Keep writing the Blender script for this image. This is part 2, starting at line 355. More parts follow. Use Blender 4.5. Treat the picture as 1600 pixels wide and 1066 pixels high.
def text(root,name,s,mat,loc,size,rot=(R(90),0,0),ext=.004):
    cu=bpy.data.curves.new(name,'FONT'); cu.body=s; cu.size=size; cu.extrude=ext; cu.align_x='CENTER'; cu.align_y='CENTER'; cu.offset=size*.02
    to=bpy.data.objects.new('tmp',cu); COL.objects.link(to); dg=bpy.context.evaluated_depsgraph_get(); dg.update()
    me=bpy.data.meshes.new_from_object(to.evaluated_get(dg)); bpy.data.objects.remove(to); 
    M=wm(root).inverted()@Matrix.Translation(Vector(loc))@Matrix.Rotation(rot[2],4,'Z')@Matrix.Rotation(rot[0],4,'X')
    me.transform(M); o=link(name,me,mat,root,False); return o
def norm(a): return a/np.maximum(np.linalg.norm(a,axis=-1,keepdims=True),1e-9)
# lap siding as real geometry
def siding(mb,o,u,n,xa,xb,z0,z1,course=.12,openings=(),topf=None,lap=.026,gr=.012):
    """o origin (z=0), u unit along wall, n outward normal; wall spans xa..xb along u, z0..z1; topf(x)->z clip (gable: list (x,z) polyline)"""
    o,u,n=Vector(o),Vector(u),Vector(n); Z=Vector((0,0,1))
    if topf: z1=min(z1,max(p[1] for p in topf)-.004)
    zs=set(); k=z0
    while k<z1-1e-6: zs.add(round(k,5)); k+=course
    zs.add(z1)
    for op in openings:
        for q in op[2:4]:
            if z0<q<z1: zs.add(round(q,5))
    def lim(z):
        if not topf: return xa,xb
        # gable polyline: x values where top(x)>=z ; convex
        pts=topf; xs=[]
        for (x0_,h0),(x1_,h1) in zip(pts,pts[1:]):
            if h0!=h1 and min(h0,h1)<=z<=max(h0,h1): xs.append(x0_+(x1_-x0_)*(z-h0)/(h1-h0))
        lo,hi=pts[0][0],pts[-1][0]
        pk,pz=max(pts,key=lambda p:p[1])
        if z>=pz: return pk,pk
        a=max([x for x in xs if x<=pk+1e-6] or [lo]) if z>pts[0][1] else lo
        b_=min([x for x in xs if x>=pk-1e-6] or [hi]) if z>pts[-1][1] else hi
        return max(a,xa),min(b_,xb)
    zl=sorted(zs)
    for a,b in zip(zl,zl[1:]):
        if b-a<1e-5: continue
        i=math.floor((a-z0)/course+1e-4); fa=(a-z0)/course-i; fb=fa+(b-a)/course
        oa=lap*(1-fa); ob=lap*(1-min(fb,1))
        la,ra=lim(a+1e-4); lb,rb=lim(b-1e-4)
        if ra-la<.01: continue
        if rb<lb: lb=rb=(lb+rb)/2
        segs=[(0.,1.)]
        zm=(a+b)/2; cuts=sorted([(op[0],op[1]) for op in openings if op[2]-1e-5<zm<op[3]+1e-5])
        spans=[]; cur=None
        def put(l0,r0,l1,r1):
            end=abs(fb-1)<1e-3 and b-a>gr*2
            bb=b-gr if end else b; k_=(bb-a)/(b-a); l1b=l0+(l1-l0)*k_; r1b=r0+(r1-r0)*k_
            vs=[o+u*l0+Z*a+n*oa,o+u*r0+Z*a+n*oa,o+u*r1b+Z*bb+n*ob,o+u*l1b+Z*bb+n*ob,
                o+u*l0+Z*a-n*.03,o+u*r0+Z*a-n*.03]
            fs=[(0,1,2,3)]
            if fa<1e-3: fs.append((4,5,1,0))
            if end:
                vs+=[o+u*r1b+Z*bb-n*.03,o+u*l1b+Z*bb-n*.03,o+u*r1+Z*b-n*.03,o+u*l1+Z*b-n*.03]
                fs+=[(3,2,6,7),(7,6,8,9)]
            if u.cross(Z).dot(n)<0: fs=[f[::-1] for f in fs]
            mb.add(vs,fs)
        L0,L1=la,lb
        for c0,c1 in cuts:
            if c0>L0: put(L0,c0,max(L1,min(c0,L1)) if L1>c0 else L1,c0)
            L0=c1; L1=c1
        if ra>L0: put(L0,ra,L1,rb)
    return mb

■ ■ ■

INSTRUCTIONS TO FOLLOW:
Make an exact copy of all the data.

EXERCISE RESPONSE:
Keep writing the Blender script for this image. This is part 2, starting at line 355. More parts follow. Use Blender 4.5. Treat the picture as 1600 pixels wide and 1066 pixels high.
def text(root,name,s,mat,loc,size,rot=(R(90),0,0),ext=.004):
    cu=bpy.data.curves.new(name,'FONT'); cu.body=s; cu.size=size; cu.extrude=ext; cu.align_x='CENTER'; cu.align_y='CENTER'; cu.offset=size*.02
    to=bpy.data.objects.new('tmp',cu); COL.objects.link(to); dg=bpy.context.evaluated_depsgraph_get(); dg.update()
    me=bpy.data.meshes.new_from_object(to.evaluated_get(dg)); bpy.data.objects.remove(to); 
    M=wm(root).inverted()@Matrix.Translation(Vector(loc))@Matrix.Rotation(rot[2],4,'Z')@Matrix.Rotation(rot[0],4,'X')
    me.transform(M); o=link(name,me,mat,root,False); return o
def norm(a): return a/np.maximum(np.linalg.norm(a,axis=-1,keepdims=True),1e-9)
# lap siding as real geometry
def siding(mb,o,u,n,xa,xb,z0,z1,course=.12,openings=(),topf=None,lap=.026,gr=.012):
    """o origin (z=0), u unit along wall, n outward normal; wall spans xa..xb along u, z0..z1; topf(x)->z clip (gable: list (x,z) polyline)"""
    o,u,n=Vector(o),Vector(u),Vector(n); Z=Vector((0,0,1))
    if topf: z1=min(z1,max(p[1] for p in topf)-.004)
    zs=set(); k=z0
    while k<z1-1e-6: zs.add(round(k,5)); k+=course
    zs.add(z1)
    for op in openings:
        for q in op[2:4]:
            if z0<q<z1: zs.add(round(q,5))
    def lim(z):
        if not topf: return xa,xb
        # gable polyline: x values where top(x)>=z ; convex
        pts=topf; xs=[]
        for (x0_,h0),(x1_,h1) in zip(pts,pts[1:]):
            if h0!=h1 and min(h0,h1)<=z<=max(h0,h1): xs.append(x0_+(x1_-x0_)*(z-h0)/(h1-h0))
        lo,hi=pts[0][0],pts[-1][0]
        pk,pz=max(pts,key=lambda p:p[1])
        if z>=pz: return pk,pk
        a=max([x for x in xs if x<=pk+1e-6] or [lo]) if z>pts[0][1] else lo
        b_=min([x for x in xs if x>=pk-1e-6] or [hi]) if z>pts[-1][1] else hi
        return max(a,xa),min(b_,xb)
    zl=sorted(zs)
    for a,b in zip(zl,zl[1:]):
        if b-a<1e-5: continue
        i=math.floor((a-z0)/course+1e-4); fa=(a-z0)/course-i; fb=fa+(b-a)/course
        oa=lap*(1-fa); ob=lap*(1-min(fb,1))
        la,ra=lim(a+1e-4); lb,rb=lim(b-1e-4)
        if ra-la<.01: continue
        if rb<lb: lb=rb=(lb+rb)/2
        segs=[(0.,1.)]
        zm=(a+b)/2; cuts=sorted([(op[0],op[1]) for op in openings if op[2]-1e-5<zm<op[3]+1e-5])
        spans=[]; cur=None
        def put(l0,r0,l1,r1):
            end=abs(fb-1)<1e-3 and b-a>gr*2
            bb=b-gr if end else b; k_=(bb-a)/(b-a); l1b=l0+(l1-l0)*k_; r1b=r0+(r1-r0)*k_
            vs=[o+u*l0+Z*a+n*oa,o+u*r0+Z*a+n*oa,o+u*r1b+Z*bb+n*ob,o+u*l1b+Z*bb+n*ob,
                o+u*l0+Z*a-n*.03,o+u*r0+Z*a-n*.03]
            fs=[(0,1,2,3)]
            if fa<1e-3: fs.append((4,5,1,0))
            if end:
                vs+=[o+u*r1b+Z*bb-n*.03,o+u*l1b+Z*bb-n*.03,o+u*r1+Z*b-n*.03,o+u*l1+Z*b-n*.03]
                fs+=[(3,2,6,7),(7,6,8,9)]
            if u.cross(Z).dot(n)<0: fs=[f[::-1] for f in fs]
            mb.add(vs,fs)
        L0,L1=la,lb
        for c0,c1 in cuts:
            if c0>L0: put(L0,c0,max(L1,min(c0,L1)) if L1>c0 else L1,c0)
            L0=c1; L1=c1
        if ra>L0: put(L0,ra,L1,rb)
    return mb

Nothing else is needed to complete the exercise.